Слышал я, что Павел Антокольский приезжал к нему уговаривать его взять «Живаго» из итальянского издательства, на что Пастернак ответил:
Павлик! Мы с тобой старики. Нам с тобой поздно подлости делать.
– Смотри! Не сделай рокового шага! Не упади в пропасть! – с актерско-любительским пафосом прохрипел Антокольский. – Возьми рукопись назад. Помни, что ты продаешь советскую литературу.
– Да что там продавать? – возразил Пастернак. – Там уж и продавать-то нечего. Вы сами давно все продали – и оптом, и в розницу.
В начале 59-го года один мой знакомый, написавший еще до истории с «Живаго» статью о Пастернаке, которую так и не напечатали, но которую, прочитав в рукописи, одобрил Пастернак, навестил Бориса Леонидовича в Переделкине. Он привез мне от Бориса Леонидовича привет и просьбу – позондировать почву в издательствах, ибо его – не с материальной, а с моральной стороны – начинает угнетать полное отсутствие заказов.

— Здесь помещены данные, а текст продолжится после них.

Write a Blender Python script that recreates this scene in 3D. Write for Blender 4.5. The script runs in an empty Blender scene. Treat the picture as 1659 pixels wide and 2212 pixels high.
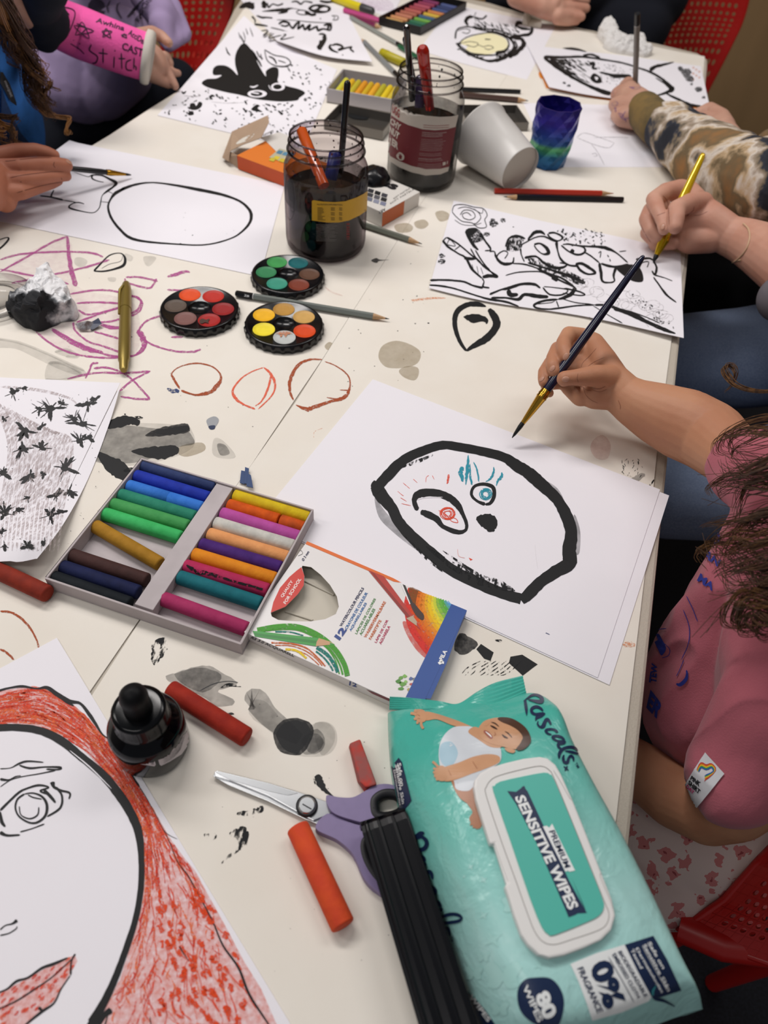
import bpy, bmesh, math, random
from mathutils import Vector, Matrix, Quaternion, noise
from mathutils.geometry import tessellate_polygon
IW, IH = 1659, 2212
FPX = 1584.15
TH, RO, CAMH = math.radians(49.0006), math.radians(5.50626), 47.3195   # cm above the table
TZ = 0.72
scene = bpy.context.scene
COL = scene.collection
_fw = Vector((0, math.cos(TH), -math.sin(TH)))
_r0 = Vector((1, 0, 0)); _u0 = _r0.cross(_fw)
_rt = math.cos(RO) * _r0 + math.sin(RO) * _u0
_up = -math.sin(RO) * _r0 + math.cos(RO) * _u0
EYE = Vector((0, 0, TZ + CAMH / 100))
cd = bpy.data.cameras.new('camera'); cam = bpy.data.objects.new('camera', cd); COL.objects.link(cam)
M = Matrix((( _rt.x, _up.x, -_fw.x, EYE.x), (_rt.y, _up.y, -_fw.y, EYE.y), (_rt.z, _up.z, -_fw.z, EYE.z), (0, 0, 0, 1)))
cam.matrix_world = M
cd.sensor_fit = 'VERTICAL'; cd.sensor_height = 9.5; cd.sensor_width = 9.5 * IW / IH
cd.lens = FPX / IH * 9.5; cd.clip_start = 0.02; cd.clip_end = 50
cd.dof.use_dof = True; cd.dof.focus_distance = 0.60; cd.dof.aperture_fstop = 1.9
scene.camera = cam
vs = scene.view_settings
vs.view_transform = 'Standard'; vs.look = 'None'; vs.gamma = 1.0; vs.exposure = 0.0; vs.use_curve_mapping = False
scene.cycles.transparent_max_bounces = 32
world = bpy.data.worlds.new('room_air'); scene.world = world; world.use_nodes = True
world.node_tree.nodes['Background'].inputs[0].default_value = (0.93, 0.95, 1.0, 1)
world.node_tree.nodes['Background'].inputs[1].default_value = 0.19
LIGHTS = [  # x, y, z, sizex, sizey, power
    (-0.75, 1.25, 2.55, 1.2, 0.32, 28), (0.9, 1.25, 2.55, 1.2, 0.32, 11),
    (-0.75, -0.55, 2.55, 1.2, 0.32, 6), (-2.0, 0.6, 2.55, 1.2, 0.32, 13)]
def W(x, y, h=0.0): return Vector((x / 100, y / 100, TZ + h / 100))
def ray(px, py):
    return (_fw * FPX + _rt * (px - IW / 2) - _up * (py - IH / 2))
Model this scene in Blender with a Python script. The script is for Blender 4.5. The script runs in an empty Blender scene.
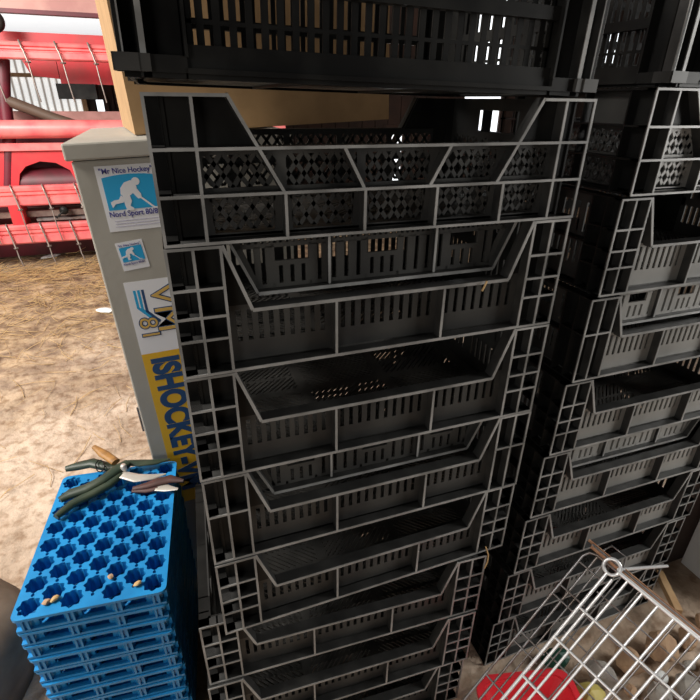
import bpy, math, random
from mathutils import Vector, Matrix
random.seed(7)
scene = bpy.context.scene
COL = scene.collection
R = math.radians

# ------------------------------------------------------------------ camera
CAMPOS = Vector((0.0094, -0.6164, 1.41))
RX = Vector((0.94102257, -0.33816853, 0.01088924))
RY = Vector((-0.143073, -0.42688215, -0.89291755))      # image-down in world space
RZ = Vector((0.30660504, 0.83869761, -0.45008852))      # viewing direction
cd = bpy.data.cameras.new('camera'); cam = bpy.data.objects.new('camera', cd); COL.objects.link(cam)
m = Matrix.Identity(4)
for i in range(3):
    m[i][0] = RX[i]; m[i][1] = -RY[i]; m[i][2] = -RZ[i]; m[i][3] = CAMPOS[i]
cam.matrix_world = m
cd.sensor_width = 36; cd.lens = 496 / 700 * 36; cd.clip_start = 0.01
scene.camera = cam

def ray(px, py):
    return RX * (px - 350) + RY * (py - 350) + RZ * 496
def at(px, py, Y):
    r = ray(px, py); return CAMPOS + r * ((Y - CAMPOS.y) / r.y)
def onz(px, py, Z):
    r = ray(px, py); return CAMPOS + r * ((Z - CAMPOS.z) / r.z)

# ------------------------------------------------------------------ materials
def mat(name, col, rough=0.5, metal=0.0, col2=None, scale=20.0, bump=0.0, bscale=None, detail=6.0, lo=0.4, hi=0.65, spec=None, emit=None, estr=1.0, coords='Object'):
    M = bpy.data.materials.new(name); M.use_nodes = True
    nt = M.node_tree; b = nt.nodes['Principled BSDF']
    b.inputs['Base Color'].default_value = (*col, 1); b.inputs['Roughness'].default_value = rough; b.inputs['Metallic'].default_value = metal
    if spec is not None: b.inputs['Specular IOR Level'].default_value = spec
    tc = nt.nodes.new('ShaderNodeTexCoord')
    if col2 is not None:
        n = nt.nodes.new('ShaderNodeTexNoise'); n.inputs['Scale'].default_value = scale; n.inputs['Detail'].default_value = detail
        nt.links.new(tc.outputs[coords], n.inputs['Vector'])
        mr = nt.nodes.new('ShaderNodeMapRange'); mr.inputs[1].default_value = lo; mr.inputs[2].default_value = hi
        nt.links.new(n.outputs['Fac'], mr.inputs[0])
        mx = nt.nodes.new('ShaderNodeMix'); mx.data_type = 'RGBA'
        mx.inputs[6].default_value = (*col, 1); mx.inputs[7].default_value = (*col2, 1)
        nt.links.new(mr.outputs[0], mx.inputs[0]); nt.links.new(mx.outputs[2], b.inputs['Base Color'])
    if bump:
        n2 = nt.nodes.new('ShaderNodeTexNoise'); n2.inputs['Scale'].default_value = bscale or scale; n2.inputs['Detail'].default_value = 8
        nt.links.new(tc.outputs[coords], n2.inputs['Vector'])
        bp = nt.nodes.new('ShaderNodeBump'); bp.inputs['Strength'].default_value = bump; bp.inputs['Distance'].default_value = 0.02
        nt.links.new(n2.outputs['Fac'], bp.inputs['Height']); nt.links.new(bp.outputs['Normal'], b.inputs['Normal'])
    if emit is not None:
        b.inputs['Emission Color'].default_value = (*emit, 1); b.inputs['Emission Strength'].default_value = estr
    return M

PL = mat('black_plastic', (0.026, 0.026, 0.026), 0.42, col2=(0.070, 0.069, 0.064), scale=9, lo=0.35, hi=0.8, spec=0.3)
EDGE = mat('worn_lit_plastic_edge', (0.16, 0.16, 0.155), 0.4, col2=(0.42, 0.42, 0.41), scale=14, lo=0.35, hi=0.75)  # edge wear plus painted highlight where rib fronts catch the light
LITFLOOR = mat('lit_plastic_floor', (0.05, 0.05, 0.048), 0.38, col2=(0.16, 0.155, 0.145), scale=10, lo=0.35, hi=0.75)  # lighter than the walls: light and sheen on crate floors painted in
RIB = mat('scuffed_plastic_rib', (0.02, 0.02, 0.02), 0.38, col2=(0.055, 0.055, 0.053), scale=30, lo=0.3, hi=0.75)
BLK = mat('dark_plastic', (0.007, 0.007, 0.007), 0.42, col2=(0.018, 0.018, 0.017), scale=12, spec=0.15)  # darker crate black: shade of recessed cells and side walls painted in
BLUE = mat('blue_plastic', (0.018, 0.27, 0.62), 0.32, col2=(0.015, 0.21, 0.5), scale=14)
GREY = mat('cabinet_grey_paint', (0.40, 0.385, 0.34), 0.5, col2=(0.36, 0.345, 0.30), scale=7, bump=0.03, bscale=60)
CARD = mat('cardboard', (0.40, 0.25, 0.12), 0.85, col2=(0.34, 0.21, 0.10), scale=18)
RED = mat('red_paint', (0.62, 0.035, 0.045), 0.4, col2=(0.45, 0.05, 0.05), scale=6, lo=0.45, hi=0.7)
PINK = mat('glare_pale_red_paint', (0.85, 0.22, 0.21), 0.38, col2=(0.78, 0.13, 0.14), scale=8)  # red paled to pink: strong light on the reel put into the paint
MAROON = mat('dark_red_paint', (0.14, 0.012, 0.025), 0.5, col2=(0.08, 0.015, 0.02), scale=6)
STEEL = mat('bright_wire', (0.82, 0.83, 0.85), 0.3, 0.45)
DULL = mat('dull_wire', (0.30, 0.30, 0.31), 0.4, 0.8, col2=(0.2, 0.17, 0.15), scale=25)
RUST = mat('rusty_steel', (0.30, 0.14, 0.07), 0.7, 0.3, col2=(0.42, 0.25, 0.15), scale=60)
TINE = mat('spring_steel', (0.33, 0.28, 0.25), 0.4, 0.5)
WHITE = mat('white_sticker', (0.78, 0.79, 0.82), 0.5)
SKYB = mat('sticker_blue', (0.012, 0.36, 0.68), 0.45)
NAVY = mat('sticker_navy', (0.012, 0.06, 0.17), 0.5)
INK = mat('sticker_ink', (0.05, 0.05, 0.28), 0.5)
YEL = mat('sticker_yellow', (0.72, 0.42, 0.02), 0.45)
GOLD = mat('sticker_gold', (0.62, 0.40, 0.10), 0.45)
WOOD = mat('pale_wood', (0.55, 0.36, 0.19), 0.7, col2=(0.45, 0.27, 0.13), scale=12)
BARN = mat('barn_boards', (0.030, 0.018, 0.014), 0.8, col2=(0.06, 0.03, 0.022), scale=3)
GRN = mat('green_handle', (0.022, 0.040, 0.026), 0.45, col2=(0.045, 0.060, 0.036), scale=25)
BRN = mat('brown_handle', (0.085, 0.035, 0.03), 0.5, col2=(0.05, 0.03, 0.03), scale=25)
BLADE = mat('blade_steel', (0.72, 0.68, 0.62), 0.35, 0.5)
BRASS = mat('worn_orange_handle', (0.36, 0.18, 0.05), 0.5, col2=(0.16, 0.08, 0.03), scale=40)
STRAW = mat('straw', (0.62, 0.42, 0.19), 0.8, col2=(0.45, 0.29, 0.13), scale=3)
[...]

Случай не замедлил представиться. Я был редактором двухтомника пьес Кальдерона, готовившегося в издательстве «Искусство». Дело было уже на мази. Нежданно-негаданно издательский редактор Зоря Моисеевна Пекарская звонит мне, что состоялся очередной совет ученых и неученых мужей – членов редколлегии «Библиотеки драматурга», в которой должен был выйти Кальдерон. На этом совещании мужи спохватились и всполошились: «Какой же Кальдерон без „Стойкого принца“? Так вот решено, мол, непременно включить „Стойкого принца“ в новом переводе. Кому же заказать перевод? А сроки – драконовские. Я ответил, что прекрасно и быстро перевести „Стойкого принца“ может только один человек в Советском Союзе: Борис Леонидович Пастернак». Зоря Моисеевна, естественно, растерялась: «Да, но ведь Пастернака не печатают». Я ответил ей в сердцах, что родить второго Пастернака я при всем желании не могу, а вести переговоры с кем-либо еще считаю бессмысленным. Обойдемся в таком случае и без «Стойкого принца». «Ну, хорошо, я поговорю с директором», – нерешительно сказала Зоря Моисеевна. Не проходит и десяти минут, как я вновь услыхал в трубке ее уже ликующий голос: «Караганов сказал, что он очень рад. Ему, оказывается, дали указание как можно скорее предоставить Пастернаку работу, а он не знал, где эту работу найти. (Гуманизм Караганова и вышестоящих лиц объяснялся просто: разговорами за границей о том, что Пастернака в СССР не печатают.) Не могли бы вы съездить к Пастернаку в Переделкино и от имени издательства повести с ним переговоры?» «Je ne demende pas mieux» [20] – подумал я и, немедленно дав согласие, на другой день был уже в Переделкине и сговорился с Борисом Леонидовичем, что он берет на себя перевод «Стойкого принца». Показав мне груды писем, которые он теперь стал получать не только со всех концов Руси великой, но и со всех концов земного шара, он заметил, что игра с «Доктором Живаго» для него вполне стоила свеч. Я заговорил о тех его стихах, что потом составили последнюю его книгу «Когда разгуляется». Он отозвался на мои восторги довольно кисло, с неподдельным недоумением, что там, дескать, может особенно нравиться. Он сказал, что самое главное для него были и остаются роман и пьеса, которую он сейчас пишет.
20
Этого-то мне и надо (франц.).
Зимой 1959–1960 гг. мы виделись с ним несколько раз. Моя «редактура» «Стойкого принца» свелась лишь к пятнадцати предложениям на всю пьесу. Я уже не говорю о том, что Пастернак обогатил русскую драматическую поэзию еще одним самоцветом. Это ему было не впервой. Поразительно то, что, зная испанский язык из пятого в десятое, заглядывая по временам для самопроверки в немецкий и французский переводы, он ухитрился сделать в переводе всей труднейшей трагедии лишь две смысловые ошибки. Помимо таланта, его еще всегда выручало обостренное филологическое чутье.